Video Thursday: Difficult Conversations

[youtube=http://www.youtube.com/watch?v=maUkLyJeGQM&w=475]

These children, honestly answering questions about race and racism, illuminate some of the problems we have talking about race in America. We know that children as young as 6 months old respond to skin color, so when the kids at the beginning of the video don’t know the words race, ethnicity, or racism, that’s a problem: they don’t know how to address their own reactions and experiences. They’re not having the conversations they need to understand the complicated culture in which they live.

And the older children in this video who do know the words to talk about race and racism are jaded. “You just can’t change people,” they say. Really? Or you just can’t change people—without having difficult conversation about the complicated culture in which we all live.

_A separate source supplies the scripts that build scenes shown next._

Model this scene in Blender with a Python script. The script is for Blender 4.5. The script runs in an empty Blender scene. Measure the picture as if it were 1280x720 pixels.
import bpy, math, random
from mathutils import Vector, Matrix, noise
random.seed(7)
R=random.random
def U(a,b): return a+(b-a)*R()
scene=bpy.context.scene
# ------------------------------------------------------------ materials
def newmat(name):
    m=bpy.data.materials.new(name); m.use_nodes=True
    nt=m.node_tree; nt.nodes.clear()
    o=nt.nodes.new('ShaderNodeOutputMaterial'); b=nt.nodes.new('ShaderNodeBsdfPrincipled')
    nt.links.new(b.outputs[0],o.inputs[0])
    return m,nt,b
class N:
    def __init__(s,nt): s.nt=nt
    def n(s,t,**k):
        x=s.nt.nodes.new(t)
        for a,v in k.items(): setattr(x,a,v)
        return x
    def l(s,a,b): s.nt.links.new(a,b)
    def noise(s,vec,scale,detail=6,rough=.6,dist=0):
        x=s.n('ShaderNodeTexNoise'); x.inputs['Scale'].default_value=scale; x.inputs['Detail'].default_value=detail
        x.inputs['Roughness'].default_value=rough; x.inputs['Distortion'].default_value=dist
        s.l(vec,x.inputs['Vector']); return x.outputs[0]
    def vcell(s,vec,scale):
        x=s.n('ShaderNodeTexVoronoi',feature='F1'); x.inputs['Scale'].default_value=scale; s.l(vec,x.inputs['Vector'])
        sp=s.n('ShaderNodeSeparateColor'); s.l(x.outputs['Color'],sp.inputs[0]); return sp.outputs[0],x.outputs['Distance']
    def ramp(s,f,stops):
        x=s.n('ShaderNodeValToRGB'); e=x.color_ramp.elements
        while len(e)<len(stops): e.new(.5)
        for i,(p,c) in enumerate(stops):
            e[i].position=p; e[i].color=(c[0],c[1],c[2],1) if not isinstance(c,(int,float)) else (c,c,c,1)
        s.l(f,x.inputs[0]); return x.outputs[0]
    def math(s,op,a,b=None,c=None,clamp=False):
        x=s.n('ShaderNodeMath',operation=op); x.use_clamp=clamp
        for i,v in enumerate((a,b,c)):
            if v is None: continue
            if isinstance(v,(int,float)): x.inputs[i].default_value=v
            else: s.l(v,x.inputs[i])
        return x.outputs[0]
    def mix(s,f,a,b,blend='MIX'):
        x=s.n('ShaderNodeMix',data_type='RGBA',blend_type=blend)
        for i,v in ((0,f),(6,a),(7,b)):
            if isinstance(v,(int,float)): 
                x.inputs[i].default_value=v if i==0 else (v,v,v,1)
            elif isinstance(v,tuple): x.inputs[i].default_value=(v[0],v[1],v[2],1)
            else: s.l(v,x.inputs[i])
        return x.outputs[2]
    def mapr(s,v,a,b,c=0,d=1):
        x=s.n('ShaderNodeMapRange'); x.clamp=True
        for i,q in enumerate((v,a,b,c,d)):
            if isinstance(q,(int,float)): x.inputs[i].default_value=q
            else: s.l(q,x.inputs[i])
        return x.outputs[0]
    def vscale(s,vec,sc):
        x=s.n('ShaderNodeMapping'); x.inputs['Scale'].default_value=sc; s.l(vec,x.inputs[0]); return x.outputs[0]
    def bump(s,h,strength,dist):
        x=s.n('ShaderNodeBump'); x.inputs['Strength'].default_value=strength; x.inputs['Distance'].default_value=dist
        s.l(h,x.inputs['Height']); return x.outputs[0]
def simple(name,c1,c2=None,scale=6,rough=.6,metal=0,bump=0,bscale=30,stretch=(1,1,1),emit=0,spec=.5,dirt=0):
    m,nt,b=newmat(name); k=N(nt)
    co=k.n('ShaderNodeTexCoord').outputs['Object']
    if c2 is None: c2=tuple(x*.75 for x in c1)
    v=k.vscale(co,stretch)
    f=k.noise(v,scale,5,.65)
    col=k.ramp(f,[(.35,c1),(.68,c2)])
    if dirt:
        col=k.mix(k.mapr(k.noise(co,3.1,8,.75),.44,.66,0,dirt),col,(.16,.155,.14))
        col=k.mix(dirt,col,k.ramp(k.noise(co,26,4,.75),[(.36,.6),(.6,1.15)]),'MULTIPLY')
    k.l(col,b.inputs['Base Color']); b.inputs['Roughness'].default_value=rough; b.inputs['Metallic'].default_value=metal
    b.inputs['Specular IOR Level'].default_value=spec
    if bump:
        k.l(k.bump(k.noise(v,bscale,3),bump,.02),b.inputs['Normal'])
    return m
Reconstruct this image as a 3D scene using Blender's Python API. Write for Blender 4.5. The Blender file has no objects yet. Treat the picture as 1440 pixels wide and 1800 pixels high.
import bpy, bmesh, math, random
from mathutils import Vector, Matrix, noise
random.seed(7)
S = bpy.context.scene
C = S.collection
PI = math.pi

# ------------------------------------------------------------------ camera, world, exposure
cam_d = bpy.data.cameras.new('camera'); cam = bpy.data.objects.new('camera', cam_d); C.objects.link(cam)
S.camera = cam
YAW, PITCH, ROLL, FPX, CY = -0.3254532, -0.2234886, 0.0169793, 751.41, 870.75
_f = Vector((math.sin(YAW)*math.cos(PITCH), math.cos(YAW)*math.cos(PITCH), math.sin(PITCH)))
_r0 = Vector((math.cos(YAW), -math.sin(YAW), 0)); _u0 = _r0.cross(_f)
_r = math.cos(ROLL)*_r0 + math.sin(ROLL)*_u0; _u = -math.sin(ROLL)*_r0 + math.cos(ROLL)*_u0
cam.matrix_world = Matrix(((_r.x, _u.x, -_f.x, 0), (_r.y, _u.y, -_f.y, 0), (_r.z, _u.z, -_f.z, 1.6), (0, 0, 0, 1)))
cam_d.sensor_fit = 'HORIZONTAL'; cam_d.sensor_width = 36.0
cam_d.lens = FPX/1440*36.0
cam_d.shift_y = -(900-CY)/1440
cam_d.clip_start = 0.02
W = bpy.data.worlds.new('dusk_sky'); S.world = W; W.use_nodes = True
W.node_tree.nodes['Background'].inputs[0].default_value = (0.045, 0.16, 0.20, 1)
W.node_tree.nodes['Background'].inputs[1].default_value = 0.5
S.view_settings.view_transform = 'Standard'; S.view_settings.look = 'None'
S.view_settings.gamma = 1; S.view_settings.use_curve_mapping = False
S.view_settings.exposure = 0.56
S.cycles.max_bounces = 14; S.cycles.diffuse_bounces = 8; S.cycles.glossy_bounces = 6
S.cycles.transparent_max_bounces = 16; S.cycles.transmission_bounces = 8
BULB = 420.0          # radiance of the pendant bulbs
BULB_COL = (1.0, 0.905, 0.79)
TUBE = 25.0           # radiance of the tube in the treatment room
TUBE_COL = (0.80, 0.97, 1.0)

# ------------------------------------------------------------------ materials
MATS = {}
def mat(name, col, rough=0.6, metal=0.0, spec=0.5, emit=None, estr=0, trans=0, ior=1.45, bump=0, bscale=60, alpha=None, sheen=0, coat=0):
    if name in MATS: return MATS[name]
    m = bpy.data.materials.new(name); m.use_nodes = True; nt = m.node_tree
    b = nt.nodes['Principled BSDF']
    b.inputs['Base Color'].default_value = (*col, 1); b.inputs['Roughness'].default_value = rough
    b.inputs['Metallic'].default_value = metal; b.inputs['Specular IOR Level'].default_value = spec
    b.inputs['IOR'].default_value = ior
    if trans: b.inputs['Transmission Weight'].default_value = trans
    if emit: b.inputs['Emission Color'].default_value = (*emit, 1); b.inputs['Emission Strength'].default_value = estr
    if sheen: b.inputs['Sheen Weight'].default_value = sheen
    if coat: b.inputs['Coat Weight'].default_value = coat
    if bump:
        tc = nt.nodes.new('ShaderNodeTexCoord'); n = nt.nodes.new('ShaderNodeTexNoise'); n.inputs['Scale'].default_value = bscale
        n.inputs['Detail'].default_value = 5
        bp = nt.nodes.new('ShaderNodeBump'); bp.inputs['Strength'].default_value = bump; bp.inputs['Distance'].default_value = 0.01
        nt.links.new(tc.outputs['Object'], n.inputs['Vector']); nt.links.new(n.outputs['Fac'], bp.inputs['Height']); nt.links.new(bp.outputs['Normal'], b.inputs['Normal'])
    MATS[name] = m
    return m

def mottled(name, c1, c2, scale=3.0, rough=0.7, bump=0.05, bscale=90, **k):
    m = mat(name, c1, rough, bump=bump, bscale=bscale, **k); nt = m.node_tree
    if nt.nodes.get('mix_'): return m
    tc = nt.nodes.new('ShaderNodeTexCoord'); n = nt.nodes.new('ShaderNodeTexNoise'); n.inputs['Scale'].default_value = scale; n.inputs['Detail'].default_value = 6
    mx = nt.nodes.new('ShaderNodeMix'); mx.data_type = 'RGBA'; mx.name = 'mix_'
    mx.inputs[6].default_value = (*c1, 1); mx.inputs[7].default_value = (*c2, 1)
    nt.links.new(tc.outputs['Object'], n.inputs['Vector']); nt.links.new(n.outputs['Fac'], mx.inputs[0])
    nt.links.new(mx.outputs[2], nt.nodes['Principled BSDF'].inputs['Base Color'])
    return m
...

3 thoughts on “Video Thursday: Difficult Conversations”

  1. I’m not quite sure whom I should thnak for this video, but I am so glad I saw it, even as I sit here with tears in my eyes. I rmember again the words from “You’ve got to be taught” in South Pacific: “You’ve got to be taught to be afraid, of people whose eyes are oddly made, and people whose skin is a different shade, you’ve got to be carefully taught. You’ve got to be taught before it’s too late, before you are six, or seven or eight, to hate all the people your relatives hate–you’ve got to be carefully taught.”

  2. For my part, you’re welcome, Sally. I got the video from Hannah, who found it on Love Isn’t Enough, who stumbled across it on YouTube—it’s a case of the Internet doing is job and connecting people and ideas.

  3. This was so powerful and thought-provoking and heart-wrenching. The one little girl who added in language and said you have another language too. Made me think of that essentialist/deficit thinking. She understood that.